**Instructions for the task:** Report only the number of lines in this material that include the string "fixn".
━━━━━━━━━━━━━━━━━━━━━━━━━━━━━━
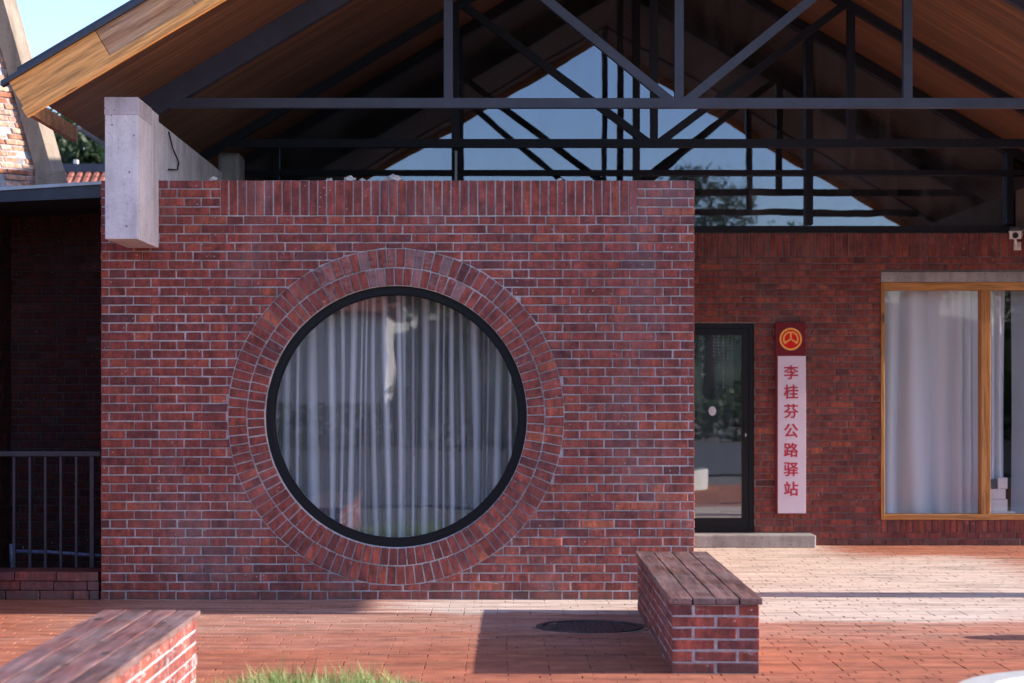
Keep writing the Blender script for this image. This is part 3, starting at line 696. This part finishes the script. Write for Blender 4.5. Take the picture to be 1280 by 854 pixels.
disc(m, er*.56, er*.70, 98, 222, ys-.0255, .003); disc(m, er*.56, er*.70, -42, 82, ys-.0255, .003)
def sp(a, r0, r1, wd):
    d = Vector((math.cos(R(a)), 0, math.sin(R(a)))); n_ = Vector((-d.z, 0, d.x))*wd/2; c = Vector((ec[0], ys-.0265, ec[1]))
    m.prism([c+d*r0-n_, c+d*r1-n_, c+d*r1+n_, c+d*r0+n_], (0,.003,0))
sp(90, 0, er*.66, er*.15); sp(212, 0, er*.64, er*.15); sp(-32, 0, er*.64, er*.15)
fixn(m.build('emblem', M['gold'], sg))
for i, ch_ in enumerate('李桂芬公路驿站'):
    cu = bpy.data.curves.new('character', 'FONT'); cu.body = ch_; cu.size = .145; cu.extrude = .0015; cu.offset = .0008; cu.align_x = 'CENTER'; cu.align_y = 'CENTER'
    tmp = bpy.data.objects.new('t', cu); COL.objects.link(tmp); bpy.context.view_layer.update()
    me = bpy.data.meshes.new_from_object(tmp.evaluated_get(bpy.context.evaluated_depsgraph_get())); bpy.data.objects.remove(tmp)
    if len(me.vertices):
        xs_ = [v.co.x for v in me.vertices]; ys_ = [v.co.y for v in me.vertices]; mxx = (min(xs_)+max(xs_))/2; myy = (min(ys_)+max(ys_))/2
        for v in me.vertices: v.co.x -= mxx; v.co.y -= myy
        print('GLYPH', ch_, len(me.vertices), max(xs_)-min(xs_))
    bm = bmesh.new(); bm.from_mesh(me); src = list(bm.verts) + list(bm.edges) + list(bm.faces)
    for dx, dy, dz in ((.0028,0,-.0004),(-.0028,0,-.0008),(0,.0018,-.0012),(0,-.0018,-.0016)):
        g_ = bmesh.ops.duplicate(bm, geom=src)['geom']; bmesh.ops.translate(bm, verts=[e for e in g_ if isinstance(e, bmesh.types.BMVert)], vec=(dx,dy,dz))
    bm.to_mesh(me); bm.free(); me.materials.clear(); me.materials.append(M['letter'])
    o = bpy.data.objects.new('character', me); COL.objects.link(o); o.parent = sg
    o.location = Vector((X(990,130.4), ys-.0295, Z(465.5+24.3*i,130.4))) - OFF[sg.name]; o.rotation_euler = (R(90),0,0)
# security camera
sc = empty('security_camera', (X(1276,131), YB-.1, Z(300,131)), 'white bullet security camera on the right end of the rear wall', 'security camera')
cxs, czs = X(1272,131.5), Z(292,131.5)
rot = Matrix.Translation((cxs, YB-.22, czs)) @ Matrix.Rotation(R(-18),4,'Z') @ Matrix.Rotation(R(12),4,'X')
m = MB(); m.box(-.055,.055,-.10,.14,-.035,.035, rot); m.box(-.062,.062,-.125,.15,.036,.046, rot); m.build('camera_body', M['white'], sc, bevel=.01)
m = MB(); m.tube([rot @ Vector((0,-.10,0)), rot @ Vector((0,-.108,0))], .028, 16); m.build('lens', M['black'], sc)
m = MB(); m.tube([(cxs, YB-.18, czs-.035), (cxs+.02, YB-.15, czs-.09), (cxs+.06, YB-.02, czs-.10)], .014, 8); m.box(cxs+.03, cxs+.10, YB-.03, YB-.008, czs-.14, czs-.06); m.build('bracket', M['white'], sc, bevel=.003)
# ------------------------------------------------------------------ left passage
LY = Y(157); LX = X(14,157)
lb = empty('side_passage_building', (LX, LY, 0), 'red brick side wing with painted-in shade under a thin sheet metal canopy at the left', 'building')
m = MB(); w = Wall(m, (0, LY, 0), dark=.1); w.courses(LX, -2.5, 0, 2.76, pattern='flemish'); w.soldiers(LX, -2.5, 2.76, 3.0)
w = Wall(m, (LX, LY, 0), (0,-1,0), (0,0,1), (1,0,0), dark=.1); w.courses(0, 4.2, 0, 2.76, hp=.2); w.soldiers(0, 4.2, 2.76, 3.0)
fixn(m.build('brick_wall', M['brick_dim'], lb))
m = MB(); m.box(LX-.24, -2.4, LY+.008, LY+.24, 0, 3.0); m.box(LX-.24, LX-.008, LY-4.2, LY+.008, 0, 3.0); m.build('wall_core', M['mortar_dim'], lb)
m = MB(); yc = Y(170); za, zb = Z(236.5,170), Z(228.5,170)
xl, xr = -5.2, -2.46
def zz(x, o=0): return za + (x - X(0,170))*(zb-za)/(X(130,170)-X(0,170)) + o
m.prism([(xl, yc, zz(xl,-.07)), (xr, yc, zz(xr,-.115)), (xr, yc, zz(xr)), (xl, yc, zz(xl))], (0, LY+.24-yc, 0)); m.build('canopy', M['flash'], lb)
m = MB(); m.prism([(xl, yc-.02, zz(xl,-.012)), (xr, yc-.02, zz(xr,-.012)), (xr, yc-.02, zz(xr,.012)), (xl, yc-.02, zz(xl,.012))], (0, .07, 0)); m.build('canopy_edge', M['flash_pale'], lb)
# stack of loose bricks
m = MB(); 
for lay in range(3):
    xx = -4.3 + (0 if lay % 2 else -.1)
    while xx < (-2.99 if lay == 2 else -2.86):
        L = rnd.choice((.24,.24,.115,.30)); x1_ = min(xx+L, -2.84)
        w = Wall(m, (0, YF+.02+rnd.uniform(0,.03), 0), jit=.004)
        w.mb.tint = (rnd.random(),)*3
        m.tint = (rnd.random()*.6, rnd.random(), rnd.random()); m.box(xx+.003, x1_-.003, YF+.02+rnd.uniform(-.015,.02), YF+.40, lay*.066+.001, lay*.066+.063)
        xx += L
tag(m.build('low_brick_kerb', M['brick_old'], bevel=.004), 'three courses of dusty bricks laid under the grey railing at the left', 'low wall')
rl = empty('railing', (-3.3, Y(168), .2), 'grey steel railing with upright bars across the left passage', 'railing')
yr = Y(168)+.05; zt_ = Z(568,169)
m = MB(); m.box(-4.9, X(122,169), yr-.025, yr+.025, zt_-.02, zt_+.02); m.build('top_rail', M['rail'], rl, bevel=.006)
for px_ in (-47,-27,-8,12,32,51.5,71,90.5):
    m = MB(); x = X(px_,169); m.box(x-.009, x+.009, yr-.009, yr+.009, .12, zt_-.02); m.build('baluster', M['rail'], rl)
m = MB(); x = X(110.5,169); m.box(x-.015, x+.015, yr-.02, yr+.02, .0, zt_-.02); m.build('end_post', M['rail'], rl)
m = MB(); m.box(-4.9, X(122,169), yr-.012, yr+.012, .10, .125); m.build('bottom_rail', M['rail'], rl)
m = MB(); m.tube([(X(14,164), Y(164), Z(689,164)), (X(60,164), Y(164), Z(690,164)), (X(100,164), Y(164)+.01, Z(693,164)), (X(128,164), Y(164), Z(695,164))], .014, 10)
m.tube([(X(14,164), Y(164), Z(680,164)), (X(15,164), Y(164), Z(712,164))], .016, 8)
tag(m.build('water_pipe', M['pipe']), 'pale blue plastic pipe running low behind the grey railing', 'pipe')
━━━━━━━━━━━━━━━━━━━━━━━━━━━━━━
**Exercise response:** 2